ST. CLAIRSVILLE, Ohio — The rolling hills of eastern Ohio show few signs of the frenzied activity unfolding hundreds of feet underground. Inside the Powhatan No. 6 mine, a machine the size of a city bus is slowly slicing the earth, scraping out coal and sending it on a 40-minute ride to the surface.

“It will see the light of day for the first time in 200 million years,” says Robert E. Murray, the 76-year-old chairman of the Murray Energy Corporation, rolling toward the coalface, where the coal is cut out of the rock, in an electric cart.

The digging occurs at the distant end of a forbidding maze of tunnels stretching more than 16 miles into the earth. The walls are coated with “rock dust,” or pulverized limestone, which acts as a fire retardant and gives the place a chalky, ethereal appearance.

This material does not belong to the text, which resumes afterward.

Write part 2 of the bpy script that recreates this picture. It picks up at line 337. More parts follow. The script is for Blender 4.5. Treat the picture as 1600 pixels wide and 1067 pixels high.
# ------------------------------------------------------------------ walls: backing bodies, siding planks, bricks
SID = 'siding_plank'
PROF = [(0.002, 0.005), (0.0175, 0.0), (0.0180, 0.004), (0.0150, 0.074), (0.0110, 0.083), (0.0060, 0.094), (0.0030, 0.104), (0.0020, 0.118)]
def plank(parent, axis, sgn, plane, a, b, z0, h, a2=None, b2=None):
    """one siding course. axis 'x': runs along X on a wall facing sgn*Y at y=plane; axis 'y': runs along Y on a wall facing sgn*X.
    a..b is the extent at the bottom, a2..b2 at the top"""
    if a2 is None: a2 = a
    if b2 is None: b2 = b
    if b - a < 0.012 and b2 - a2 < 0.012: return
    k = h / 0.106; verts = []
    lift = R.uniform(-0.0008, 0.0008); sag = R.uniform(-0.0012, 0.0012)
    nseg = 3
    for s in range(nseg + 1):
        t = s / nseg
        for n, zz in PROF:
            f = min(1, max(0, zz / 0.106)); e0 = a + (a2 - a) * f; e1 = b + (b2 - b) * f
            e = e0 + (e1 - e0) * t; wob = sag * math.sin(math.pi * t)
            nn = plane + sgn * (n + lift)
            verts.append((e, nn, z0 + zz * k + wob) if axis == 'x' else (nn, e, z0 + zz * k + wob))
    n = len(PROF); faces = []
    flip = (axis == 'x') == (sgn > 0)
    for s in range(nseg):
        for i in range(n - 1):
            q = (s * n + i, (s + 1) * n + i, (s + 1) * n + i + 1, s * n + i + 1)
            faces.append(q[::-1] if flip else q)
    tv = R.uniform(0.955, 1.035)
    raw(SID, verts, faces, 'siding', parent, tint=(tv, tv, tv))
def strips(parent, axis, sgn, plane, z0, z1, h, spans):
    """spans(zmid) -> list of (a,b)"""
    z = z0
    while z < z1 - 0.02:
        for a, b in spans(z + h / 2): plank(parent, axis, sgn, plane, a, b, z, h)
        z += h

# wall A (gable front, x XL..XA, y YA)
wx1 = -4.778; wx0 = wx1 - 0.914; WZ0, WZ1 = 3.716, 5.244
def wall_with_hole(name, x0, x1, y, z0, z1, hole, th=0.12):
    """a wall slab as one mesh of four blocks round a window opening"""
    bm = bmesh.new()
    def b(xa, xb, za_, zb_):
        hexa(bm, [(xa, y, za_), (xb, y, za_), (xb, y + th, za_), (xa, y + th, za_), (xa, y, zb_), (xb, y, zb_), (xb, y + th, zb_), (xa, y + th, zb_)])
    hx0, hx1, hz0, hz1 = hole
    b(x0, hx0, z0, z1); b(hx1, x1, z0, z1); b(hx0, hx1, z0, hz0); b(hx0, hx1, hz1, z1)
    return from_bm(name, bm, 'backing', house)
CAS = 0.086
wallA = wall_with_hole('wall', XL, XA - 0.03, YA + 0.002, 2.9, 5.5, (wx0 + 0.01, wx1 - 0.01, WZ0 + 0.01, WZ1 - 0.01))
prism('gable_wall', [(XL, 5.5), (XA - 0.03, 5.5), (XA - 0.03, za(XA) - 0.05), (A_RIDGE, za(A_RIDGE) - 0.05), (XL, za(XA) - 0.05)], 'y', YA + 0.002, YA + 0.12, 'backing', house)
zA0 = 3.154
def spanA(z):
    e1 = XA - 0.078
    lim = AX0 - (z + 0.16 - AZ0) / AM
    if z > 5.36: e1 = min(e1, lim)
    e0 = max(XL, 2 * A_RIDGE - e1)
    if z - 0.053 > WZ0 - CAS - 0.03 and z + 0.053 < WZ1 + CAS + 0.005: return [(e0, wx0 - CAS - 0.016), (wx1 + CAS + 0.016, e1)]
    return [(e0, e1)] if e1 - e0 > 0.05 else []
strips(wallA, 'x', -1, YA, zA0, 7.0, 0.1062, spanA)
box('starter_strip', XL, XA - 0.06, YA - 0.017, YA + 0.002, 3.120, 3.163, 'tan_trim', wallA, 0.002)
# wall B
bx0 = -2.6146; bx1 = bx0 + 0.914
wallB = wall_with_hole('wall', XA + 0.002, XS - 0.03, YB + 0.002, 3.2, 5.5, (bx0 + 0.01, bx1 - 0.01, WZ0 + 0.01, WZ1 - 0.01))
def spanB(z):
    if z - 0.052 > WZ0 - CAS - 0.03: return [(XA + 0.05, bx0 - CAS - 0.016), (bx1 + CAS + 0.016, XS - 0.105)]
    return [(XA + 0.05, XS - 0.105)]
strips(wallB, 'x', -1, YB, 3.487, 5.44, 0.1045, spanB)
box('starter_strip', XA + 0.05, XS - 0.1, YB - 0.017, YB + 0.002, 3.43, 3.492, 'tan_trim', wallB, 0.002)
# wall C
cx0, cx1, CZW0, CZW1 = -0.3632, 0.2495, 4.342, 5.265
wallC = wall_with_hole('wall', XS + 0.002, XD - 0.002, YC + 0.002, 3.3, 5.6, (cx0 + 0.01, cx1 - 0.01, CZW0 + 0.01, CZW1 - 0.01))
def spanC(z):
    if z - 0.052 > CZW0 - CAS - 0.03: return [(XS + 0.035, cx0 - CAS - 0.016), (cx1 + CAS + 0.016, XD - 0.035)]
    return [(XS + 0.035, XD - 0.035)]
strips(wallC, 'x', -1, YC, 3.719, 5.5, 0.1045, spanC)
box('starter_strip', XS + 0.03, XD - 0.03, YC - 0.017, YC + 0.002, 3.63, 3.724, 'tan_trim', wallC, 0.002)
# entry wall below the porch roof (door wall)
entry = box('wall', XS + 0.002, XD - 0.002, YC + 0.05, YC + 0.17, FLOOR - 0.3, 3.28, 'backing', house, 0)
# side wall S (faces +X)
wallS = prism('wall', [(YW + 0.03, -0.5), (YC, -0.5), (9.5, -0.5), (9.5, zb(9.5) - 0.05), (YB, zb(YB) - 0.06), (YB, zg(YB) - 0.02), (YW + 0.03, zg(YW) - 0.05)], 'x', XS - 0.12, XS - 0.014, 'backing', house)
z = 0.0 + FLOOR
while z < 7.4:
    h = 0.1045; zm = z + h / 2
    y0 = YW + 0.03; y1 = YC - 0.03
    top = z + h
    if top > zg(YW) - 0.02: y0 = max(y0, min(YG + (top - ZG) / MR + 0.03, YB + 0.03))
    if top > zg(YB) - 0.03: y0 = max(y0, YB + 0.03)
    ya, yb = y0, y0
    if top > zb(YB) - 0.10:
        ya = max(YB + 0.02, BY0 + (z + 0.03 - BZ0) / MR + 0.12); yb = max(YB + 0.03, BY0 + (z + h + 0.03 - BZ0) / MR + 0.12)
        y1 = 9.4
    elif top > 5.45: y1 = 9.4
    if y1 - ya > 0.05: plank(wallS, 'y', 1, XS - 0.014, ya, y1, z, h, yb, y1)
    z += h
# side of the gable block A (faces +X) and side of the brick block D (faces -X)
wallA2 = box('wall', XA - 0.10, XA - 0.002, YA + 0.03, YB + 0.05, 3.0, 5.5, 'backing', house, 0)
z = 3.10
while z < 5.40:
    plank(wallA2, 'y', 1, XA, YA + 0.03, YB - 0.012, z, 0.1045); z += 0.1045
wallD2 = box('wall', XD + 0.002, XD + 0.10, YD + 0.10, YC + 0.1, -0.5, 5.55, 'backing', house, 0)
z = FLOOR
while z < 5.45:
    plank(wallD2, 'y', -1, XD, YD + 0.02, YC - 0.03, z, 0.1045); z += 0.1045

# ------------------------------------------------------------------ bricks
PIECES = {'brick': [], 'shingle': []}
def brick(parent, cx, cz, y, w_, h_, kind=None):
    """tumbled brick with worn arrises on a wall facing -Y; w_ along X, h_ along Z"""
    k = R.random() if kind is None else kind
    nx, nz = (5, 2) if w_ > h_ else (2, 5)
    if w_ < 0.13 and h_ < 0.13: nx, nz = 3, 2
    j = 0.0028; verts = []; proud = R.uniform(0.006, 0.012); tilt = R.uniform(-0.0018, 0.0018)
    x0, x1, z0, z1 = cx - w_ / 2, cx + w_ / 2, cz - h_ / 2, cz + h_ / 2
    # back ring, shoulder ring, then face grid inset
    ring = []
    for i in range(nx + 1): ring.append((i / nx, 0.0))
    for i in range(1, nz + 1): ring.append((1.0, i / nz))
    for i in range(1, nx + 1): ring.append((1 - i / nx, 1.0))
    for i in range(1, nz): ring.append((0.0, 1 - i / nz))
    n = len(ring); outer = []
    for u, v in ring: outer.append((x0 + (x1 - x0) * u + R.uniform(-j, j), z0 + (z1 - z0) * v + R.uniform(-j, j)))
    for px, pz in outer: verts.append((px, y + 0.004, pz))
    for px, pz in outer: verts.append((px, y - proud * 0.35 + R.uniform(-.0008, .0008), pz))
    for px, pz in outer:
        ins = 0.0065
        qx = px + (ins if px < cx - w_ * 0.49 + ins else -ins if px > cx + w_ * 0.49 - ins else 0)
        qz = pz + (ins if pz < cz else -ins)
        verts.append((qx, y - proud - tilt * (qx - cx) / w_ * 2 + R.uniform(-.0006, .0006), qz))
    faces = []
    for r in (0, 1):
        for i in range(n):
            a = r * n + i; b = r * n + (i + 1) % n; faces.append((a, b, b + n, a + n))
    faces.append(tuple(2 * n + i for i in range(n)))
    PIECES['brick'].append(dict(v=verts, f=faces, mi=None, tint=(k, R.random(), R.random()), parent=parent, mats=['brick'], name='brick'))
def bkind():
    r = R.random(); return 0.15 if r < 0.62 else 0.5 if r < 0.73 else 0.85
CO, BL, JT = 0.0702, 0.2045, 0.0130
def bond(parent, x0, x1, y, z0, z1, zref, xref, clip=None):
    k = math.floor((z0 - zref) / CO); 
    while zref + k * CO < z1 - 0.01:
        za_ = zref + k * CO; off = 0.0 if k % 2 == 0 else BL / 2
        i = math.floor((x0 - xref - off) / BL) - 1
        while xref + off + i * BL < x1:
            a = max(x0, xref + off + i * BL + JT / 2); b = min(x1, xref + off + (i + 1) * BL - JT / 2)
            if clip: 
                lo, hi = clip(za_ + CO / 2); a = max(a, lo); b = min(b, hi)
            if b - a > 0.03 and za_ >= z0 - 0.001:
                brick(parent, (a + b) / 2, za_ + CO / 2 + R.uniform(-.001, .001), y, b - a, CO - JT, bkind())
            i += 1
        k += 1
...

It is mostly silent but for the occasional whoosh of air venting from above.

This is a special place for Mr. Murray, who likes to tell the story of how he sold his children’s toys and mortgaged his home to acquire this mine — his first — nearly 30 years ago. He went on to build the nation’s largest independent coal producer by pioneering efficient new technologies like longwall mining, where the cavern ultimately collapses in on itself after yielding considerably more coal than traditional underground mining methods.

Mr. Murray is also the architect of the most serious challenge to the Obama administration’s environmental goals, particularly its policy on climate change. He has filed more than a half dozen lawsuits against the administration, including several challenging its landmark policy to curb greenhouse gas emissions from coal-fired power plants. In February, he scored a big victory when the Supreme Court temporarily blocked the administration’s plan until an appeals court can consider an expedited challenge this summer.

The expansion of its mining business at a time of deep industry disillusionment, coupled with an activist agenda, has made Murray Energy one of the leading forces combating environmental regulations. And it has made Mr. Murray a galvanizing champion of a once dominant industry fallen on hard times.